▸ Description of the task:
Answer with one number: how many lines hold "greend".

▸ Data shown:
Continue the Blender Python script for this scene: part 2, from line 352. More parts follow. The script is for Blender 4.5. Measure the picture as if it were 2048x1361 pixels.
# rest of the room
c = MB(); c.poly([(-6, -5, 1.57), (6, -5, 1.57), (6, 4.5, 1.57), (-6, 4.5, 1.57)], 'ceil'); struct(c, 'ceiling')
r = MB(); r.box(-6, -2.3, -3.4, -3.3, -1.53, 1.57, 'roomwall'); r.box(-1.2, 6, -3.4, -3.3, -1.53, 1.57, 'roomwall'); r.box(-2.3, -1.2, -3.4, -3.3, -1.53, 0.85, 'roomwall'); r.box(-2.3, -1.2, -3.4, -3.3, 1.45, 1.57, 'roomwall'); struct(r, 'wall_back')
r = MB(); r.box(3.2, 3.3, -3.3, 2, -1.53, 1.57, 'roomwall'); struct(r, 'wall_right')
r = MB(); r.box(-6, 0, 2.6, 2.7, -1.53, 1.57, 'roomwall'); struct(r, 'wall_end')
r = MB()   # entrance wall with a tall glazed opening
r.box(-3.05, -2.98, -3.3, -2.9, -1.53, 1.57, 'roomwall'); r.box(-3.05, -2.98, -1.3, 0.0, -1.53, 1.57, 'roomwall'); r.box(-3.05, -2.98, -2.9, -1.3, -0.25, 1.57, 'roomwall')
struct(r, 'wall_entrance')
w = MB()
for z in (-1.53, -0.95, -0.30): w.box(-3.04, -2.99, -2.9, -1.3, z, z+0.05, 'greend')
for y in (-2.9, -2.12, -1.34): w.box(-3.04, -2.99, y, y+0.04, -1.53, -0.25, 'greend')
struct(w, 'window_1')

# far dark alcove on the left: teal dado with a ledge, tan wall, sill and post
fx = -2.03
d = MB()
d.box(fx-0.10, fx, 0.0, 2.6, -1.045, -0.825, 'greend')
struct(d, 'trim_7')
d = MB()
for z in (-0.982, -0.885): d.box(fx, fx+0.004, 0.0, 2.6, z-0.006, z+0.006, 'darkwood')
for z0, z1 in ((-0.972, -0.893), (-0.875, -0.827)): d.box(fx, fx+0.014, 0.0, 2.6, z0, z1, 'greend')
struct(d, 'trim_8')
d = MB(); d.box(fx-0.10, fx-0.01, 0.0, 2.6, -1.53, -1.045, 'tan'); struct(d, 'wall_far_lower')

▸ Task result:
4